== What is being asked ==
Your task is to print the material below exactly as presented.
--- START Data extract ---
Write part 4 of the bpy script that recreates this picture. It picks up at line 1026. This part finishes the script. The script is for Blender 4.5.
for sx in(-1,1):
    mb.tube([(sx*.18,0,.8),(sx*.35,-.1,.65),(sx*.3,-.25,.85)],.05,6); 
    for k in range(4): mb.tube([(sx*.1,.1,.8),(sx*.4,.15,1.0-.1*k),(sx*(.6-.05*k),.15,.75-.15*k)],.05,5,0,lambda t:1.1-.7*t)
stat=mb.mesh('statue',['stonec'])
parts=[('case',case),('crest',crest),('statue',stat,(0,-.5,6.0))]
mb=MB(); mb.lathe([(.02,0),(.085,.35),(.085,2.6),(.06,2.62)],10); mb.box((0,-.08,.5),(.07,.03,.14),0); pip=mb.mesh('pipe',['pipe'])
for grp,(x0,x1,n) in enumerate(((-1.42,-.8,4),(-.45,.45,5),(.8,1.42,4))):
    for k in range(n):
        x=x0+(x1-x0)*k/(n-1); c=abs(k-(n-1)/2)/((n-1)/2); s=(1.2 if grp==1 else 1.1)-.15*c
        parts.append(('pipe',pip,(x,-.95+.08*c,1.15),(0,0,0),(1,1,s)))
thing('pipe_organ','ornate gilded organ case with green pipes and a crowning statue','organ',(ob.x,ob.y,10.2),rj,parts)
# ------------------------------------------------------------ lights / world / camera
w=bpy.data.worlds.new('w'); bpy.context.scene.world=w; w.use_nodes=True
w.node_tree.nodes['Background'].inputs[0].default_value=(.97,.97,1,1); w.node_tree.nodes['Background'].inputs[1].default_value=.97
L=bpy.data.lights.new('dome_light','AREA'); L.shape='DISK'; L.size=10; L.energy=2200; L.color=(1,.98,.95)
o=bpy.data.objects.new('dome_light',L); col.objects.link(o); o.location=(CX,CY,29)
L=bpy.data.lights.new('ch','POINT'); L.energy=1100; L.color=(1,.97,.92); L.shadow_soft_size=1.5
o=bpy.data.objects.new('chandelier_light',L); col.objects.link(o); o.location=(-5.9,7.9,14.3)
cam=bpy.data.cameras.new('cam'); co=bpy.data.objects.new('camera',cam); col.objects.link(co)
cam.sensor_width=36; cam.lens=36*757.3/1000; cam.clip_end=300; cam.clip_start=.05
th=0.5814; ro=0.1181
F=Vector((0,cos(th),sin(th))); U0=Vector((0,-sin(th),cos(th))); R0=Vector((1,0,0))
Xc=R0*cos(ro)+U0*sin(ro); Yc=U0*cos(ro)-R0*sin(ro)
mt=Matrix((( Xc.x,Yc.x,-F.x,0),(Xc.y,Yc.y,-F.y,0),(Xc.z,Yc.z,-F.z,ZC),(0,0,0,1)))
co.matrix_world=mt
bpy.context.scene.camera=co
--- END Data extract ---
== Answer to the exercise ==
Write part 4 of the bpy script that recreates this picture. It picks up at line 1026. This part finishes the script. The script is for Blender 4.5.
for sx in(-1,1):
    mb.tube([(sx*.18,0,.8),(sx*.35,-.1,.65),(sx*.3,-.25,.85)],.05,6); 
    for k in range(4): mb.tube([(sx*.1,.1,.8),(sx*.4,.15,1.0-.1*k),(sx*(.6-.05*k),.15,.75-.15*k)],.05,5,0,lambda t:1.1-.7*t)
stat=mb.mesh('statue',['stonec'])
parts=[('case',case),('crest',crest),('statue',stat,(0,-.5,6.0))]
mb=MB(); mb.lathe([(.02,0),(.085,.35),(.085,2.6),(.06,2.62)],10); mb.box((0,-.08,.5),(.07,.03,.14),0); pip=mb.mesh('pipe',['pipe'])
for grp,(x0,x1,n) in enumerate(((-1.42,-.8,4),(-.45,.45,5),(.8,1.42,4))):
    for k in range(n):
        x=x0+(x1-x0)*k/(n-1); c=abs(k-(n-1)/2)/((n-1)/2); s=(1.2 if grp==1 else 1.1)-.15*c
        parts.append(('pipe',pip,(x,-.95+.08*c,1.15),(0,0,0),(1,1,s)))
thing('pipe_organ','ornate gilded organ case with green pipes and a crowning statue','organ',(ob.x,ob.y,10.2),rj,parts)
# ------------------------------------------------------------ lights / world / camera
w=bpy.data.worlds.new('w'); bpy.context.scene.world=w; w.use_nodes=True
w.node_tree.nodes['Background'].inputs[0].default_value=(.97,.97,1,1); w.node_tree.nodes['Background'].inputs[1].default_value=.97
L=bpy.data.lights.new('dome_light','AREA'); L.shape='DISK'; L.size=10; L.energy=2200; L.color=(1,.98,.95)
o=bpy.data.objects.new('dome_light',L); col.objects.link(o); o.location=(CX,CY,29)
L=bpy.data.lights.new('ch','POINT'); L.energy=1100; L.color=(1,.97,.92); L.shadow_soft_size=1.5
o=bpy.data.objects.new('chandelier_light',L); col.objects.link(o); o.location=(-5.9,7.9,14.3)
cam=bpy.data.cameras.new('cam'); co=bpy.data.objects.new('camera',cam); col.objects.link(co)
cam.sensor_width=36; cam.lens=36*757.3/1000; cam.clip_end=300; cam.clip_start=.05
th=0.5814; ro=0.1181
F=Vector((0,cos(th),sin(th))); U0=Vector((0,-sin(th),cos(th))); R0=Vector((1,0,0))
Xc=R0*cos(ro)+U0*sin(ro); Yc=U0*cos(ro)-R0*sin(ro)
mt=Matrix((( Xc.x,Yc.x,-F.x,0),(Xc.y,Yc.y,-F.y,0),(Xc.z,Yc.z,-F.z,ZC),(0,0,0,1)))
co.matrix_world=mt
bpy.context.scene.camera=co